• **PROBLEM TO WORK ON**:
Starting at the first line of the data below, write out each line exactly until you reach the line containing "COL = S.collection", and include that line too.
_ _ _ _
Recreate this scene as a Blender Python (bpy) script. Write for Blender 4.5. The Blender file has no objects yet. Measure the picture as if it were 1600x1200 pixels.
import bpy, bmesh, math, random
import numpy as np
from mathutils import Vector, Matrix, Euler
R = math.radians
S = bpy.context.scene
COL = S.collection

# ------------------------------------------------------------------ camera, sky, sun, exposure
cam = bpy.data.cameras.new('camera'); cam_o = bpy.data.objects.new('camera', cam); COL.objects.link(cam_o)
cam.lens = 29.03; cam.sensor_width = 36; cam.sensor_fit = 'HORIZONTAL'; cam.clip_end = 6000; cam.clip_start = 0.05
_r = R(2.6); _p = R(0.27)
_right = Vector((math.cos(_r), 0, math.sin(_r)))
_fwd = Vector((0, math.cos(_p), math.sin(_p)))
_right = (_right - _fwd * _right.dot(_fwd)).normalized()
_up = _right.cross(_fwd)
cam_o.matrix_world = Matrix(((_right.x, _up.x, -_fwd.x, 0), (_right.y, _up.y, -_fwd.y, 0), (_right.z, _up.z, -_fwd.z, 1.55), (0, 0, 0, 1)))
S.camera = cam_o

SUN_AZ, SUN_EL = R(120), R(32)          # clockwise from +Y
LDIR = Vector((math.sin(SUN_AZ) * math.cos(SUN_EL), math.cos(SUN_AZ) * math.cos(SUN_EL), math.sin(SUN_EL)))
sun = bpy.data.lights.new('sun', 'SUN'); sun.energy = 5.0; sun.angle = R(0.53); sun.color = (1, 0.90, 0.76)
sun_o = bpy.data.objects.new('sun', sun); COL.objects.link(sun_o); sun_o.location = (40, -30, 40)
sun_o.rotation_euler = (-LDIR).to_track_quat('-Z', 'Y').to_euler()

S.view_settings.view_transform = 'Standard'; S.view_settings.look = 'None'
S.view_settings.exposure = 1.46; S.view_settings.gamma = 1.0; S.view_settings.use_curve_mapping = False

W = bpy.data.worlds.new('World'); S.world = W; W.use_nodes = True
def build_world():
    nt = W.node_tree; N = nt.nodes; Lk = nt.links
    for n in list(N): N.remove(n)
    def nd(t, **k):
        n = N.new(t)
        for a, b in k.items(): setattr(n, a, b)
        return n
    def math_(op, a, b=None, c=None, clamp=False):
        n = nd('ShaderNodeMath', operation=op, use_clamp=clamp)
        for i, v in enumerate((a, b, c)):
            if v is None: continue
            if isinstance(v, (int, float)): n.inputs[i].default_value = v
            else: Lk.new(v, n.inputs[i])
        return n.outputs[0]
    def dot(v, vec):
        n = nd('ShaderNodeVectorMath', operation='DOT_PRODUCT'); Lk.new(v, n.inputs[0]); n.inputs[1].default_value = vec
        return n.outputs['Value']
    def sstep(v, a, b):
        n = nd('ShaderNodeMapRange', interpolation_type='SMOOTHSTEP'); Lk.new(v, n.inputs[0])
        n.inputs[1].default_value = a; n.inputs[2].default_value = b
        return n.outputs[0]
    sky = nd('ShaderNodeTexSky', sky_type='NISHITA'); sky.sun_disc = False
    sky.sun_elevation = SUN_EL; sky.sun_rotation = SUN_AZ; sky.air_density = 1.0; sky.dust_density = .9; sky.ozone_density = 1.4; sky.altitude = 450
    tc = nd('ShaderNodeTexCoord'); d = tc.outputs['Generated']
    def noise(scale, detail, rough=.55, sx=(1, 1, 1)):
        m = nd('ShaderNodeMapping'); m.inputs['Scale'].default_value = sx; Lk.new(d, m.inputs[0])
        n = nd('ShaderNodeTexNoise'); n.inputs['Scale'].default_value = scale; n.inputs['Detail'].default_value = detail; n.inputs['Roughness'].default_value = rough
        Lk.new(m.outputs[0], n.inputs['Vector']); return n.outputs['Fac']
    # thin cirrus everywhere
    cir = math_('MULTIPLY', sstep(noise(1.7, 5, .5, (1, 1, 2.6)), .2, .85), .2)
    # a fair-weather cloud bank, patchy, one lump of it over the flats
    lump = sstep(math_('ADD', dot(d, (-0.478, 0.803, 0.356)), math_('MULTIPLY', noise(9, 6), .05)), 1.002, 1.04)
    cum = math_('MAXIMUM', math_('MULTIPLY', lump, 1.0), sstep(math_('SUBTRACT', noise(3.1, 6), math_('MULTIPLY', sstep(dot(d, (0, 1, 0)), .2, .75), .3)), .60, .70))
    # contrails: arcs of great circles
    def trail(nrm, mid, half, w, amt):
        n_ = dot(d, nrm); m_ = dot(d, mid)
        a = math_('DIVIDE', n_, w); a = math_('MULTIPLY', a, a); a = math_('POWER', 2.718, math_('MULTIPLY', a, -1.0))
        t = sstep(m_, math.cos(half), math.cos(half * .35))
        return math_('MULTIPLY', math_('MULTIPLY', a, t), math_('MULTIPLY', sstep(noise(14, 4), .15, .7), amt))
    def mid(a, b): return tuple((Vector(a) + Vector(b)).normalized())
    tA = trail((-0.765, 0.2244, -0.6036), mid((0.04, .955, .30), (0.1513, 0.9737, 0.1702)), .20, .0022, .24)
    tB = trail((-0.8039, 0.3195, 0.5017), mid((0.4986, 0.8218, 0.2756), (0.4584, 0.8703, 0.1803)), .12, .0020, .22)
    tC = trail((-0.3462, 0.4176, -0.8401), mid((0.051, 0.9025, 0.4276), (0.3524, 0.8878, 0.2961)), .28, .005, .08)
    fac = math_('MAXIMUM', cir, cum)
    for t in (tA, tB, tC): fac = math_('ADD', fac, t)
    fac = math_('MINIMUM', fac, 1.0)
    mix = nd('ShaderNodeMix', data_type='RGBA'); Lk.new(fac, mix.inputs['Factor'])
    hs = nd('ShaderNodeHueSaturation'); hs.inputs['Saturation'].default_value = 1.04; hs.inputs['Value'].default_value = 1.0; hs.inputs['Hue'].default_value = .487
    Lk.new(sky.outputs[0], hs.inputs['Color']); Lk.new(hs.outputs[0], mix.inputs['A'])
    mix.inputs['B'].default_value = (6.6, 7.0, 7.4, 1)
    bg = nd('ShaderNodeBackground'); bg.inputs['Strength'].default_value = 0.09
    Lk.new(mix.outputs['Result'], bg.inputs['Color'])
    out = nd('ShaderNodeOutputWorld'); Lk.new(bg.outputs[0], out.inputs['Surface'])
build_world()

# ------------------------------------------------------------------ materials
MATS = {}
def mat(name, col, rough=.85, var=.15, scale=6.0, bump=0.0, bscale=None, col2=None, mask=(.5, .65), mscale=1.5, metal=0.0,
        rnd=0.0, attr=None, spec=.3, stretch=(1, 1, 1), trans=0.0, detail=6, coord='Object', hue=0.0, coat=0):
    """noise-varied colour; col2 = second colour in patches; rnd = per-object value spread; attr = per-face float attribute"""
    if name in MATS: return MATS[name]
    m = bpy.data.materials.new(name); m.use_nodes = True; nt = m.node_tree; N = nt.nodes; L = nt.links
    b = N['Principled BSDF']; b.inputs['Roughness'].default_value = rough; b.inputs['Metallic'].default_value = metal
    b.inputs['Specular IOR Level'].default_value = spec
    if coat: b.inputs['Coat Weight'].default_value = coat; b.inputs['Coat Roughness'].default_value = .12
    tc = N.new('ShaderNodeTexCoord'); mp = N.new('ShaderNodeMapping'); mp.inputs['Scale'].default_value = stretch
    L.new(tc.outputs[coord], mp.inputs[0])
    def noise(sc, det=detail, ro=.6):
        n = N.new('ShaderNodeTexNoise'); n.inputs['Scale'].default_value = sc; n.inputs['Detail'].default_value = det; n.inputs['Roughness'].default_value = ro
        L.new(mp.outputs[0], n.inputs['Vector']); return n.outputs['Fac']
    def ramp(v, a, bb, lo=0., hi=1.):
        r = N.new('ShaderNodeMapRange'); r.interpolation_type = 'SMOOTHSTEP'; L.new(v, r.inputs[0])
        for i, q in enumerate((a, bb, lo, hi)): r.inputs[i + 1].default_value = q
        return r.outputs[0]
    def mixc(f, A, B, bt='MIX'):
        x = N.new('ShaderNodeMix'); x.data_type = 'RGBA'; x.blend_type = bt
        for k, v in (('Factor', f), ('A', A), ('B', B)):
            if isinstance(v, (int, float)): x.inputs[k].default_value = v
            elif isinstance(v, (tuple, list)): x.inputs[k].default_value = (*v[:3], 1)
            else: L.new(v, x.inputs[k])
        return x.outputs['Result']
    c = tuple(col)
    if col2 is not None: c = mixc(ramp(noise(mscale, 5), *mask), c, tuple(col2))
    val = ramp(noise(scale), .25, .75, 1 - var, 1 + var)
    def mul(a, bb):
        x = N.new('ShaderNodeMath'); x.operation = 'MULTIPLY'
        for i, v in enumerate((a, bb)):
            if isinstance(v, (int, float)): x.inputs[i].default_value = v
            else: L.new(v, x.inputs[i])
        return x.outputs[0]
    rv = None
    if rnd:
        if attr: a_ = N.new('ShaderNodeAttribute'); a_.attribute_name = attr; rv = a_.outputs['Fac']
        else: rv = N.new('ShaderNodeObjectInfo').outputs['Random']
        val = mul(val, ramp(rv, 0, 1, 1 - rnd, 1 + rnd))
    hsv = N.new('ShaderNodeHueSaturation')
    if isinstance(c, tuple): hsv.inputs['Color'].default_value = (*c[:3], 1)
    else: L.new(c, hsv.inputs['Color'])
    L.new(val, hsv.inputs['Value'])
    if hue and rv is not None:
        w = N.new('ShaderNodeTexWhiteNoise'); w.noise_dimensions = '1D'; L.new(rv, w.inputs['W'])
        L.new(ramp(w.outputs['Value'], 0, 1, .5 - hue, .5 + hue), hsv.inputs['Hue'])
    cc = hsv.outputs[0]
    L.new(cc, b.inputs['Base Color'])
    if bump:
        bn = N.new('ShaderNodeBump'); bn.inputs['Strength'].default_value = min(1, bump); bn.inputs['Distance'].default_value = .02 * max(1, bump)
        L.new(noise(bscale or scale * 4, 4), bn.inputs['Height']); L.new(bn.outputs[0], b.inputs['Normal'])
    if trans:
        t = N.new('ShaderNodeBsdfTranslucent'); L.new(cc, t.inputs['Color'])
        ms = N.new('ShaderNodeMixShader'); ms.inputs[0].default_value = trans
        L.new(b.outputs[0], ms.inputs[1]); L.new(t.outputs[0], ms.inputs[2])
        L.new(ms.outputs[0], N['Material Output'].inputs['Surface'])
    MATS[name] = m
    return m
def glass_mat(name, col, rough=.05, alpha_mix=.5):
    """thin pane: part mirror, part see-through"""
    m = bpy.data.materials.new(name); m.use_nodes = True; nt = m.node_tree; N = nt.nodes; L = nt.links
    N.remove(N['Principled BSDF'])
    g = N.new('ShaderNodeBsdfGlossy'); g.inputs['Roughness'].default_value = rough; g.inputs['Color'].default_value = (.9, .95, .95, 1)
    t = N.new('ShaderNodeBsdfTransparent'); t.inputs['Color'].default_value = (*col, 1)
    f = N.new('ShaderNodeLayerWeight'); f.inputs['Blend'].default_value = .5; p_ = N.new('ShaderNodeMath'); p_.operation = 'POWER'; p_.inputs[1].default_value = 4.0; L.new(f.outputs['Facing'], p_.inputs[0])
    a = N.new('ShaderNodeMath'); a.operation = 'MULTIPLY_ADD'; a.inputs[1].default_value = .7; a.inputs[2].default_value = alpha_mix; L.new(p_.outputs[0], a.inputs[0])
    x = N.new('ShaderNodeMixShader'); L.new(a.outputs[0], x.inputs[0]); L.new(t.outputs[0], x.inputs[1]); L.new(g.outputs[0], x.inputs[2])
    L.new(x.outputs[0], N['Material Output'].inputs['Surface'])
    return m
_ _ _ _
• **COMPLETE RESPONSE**:
Recreate this scene as a Blender Python (bpy) script. Write for Blender 4.5. The Blender file has no objects yet. Measure the picture as if it were 1600x1200 pixels.
import bpy, bmesh, math, random
import numpy as np
from mathutils import Vector, Matrix, Euler
R = math.radians
S = bpy.context.scene
COL = S.collection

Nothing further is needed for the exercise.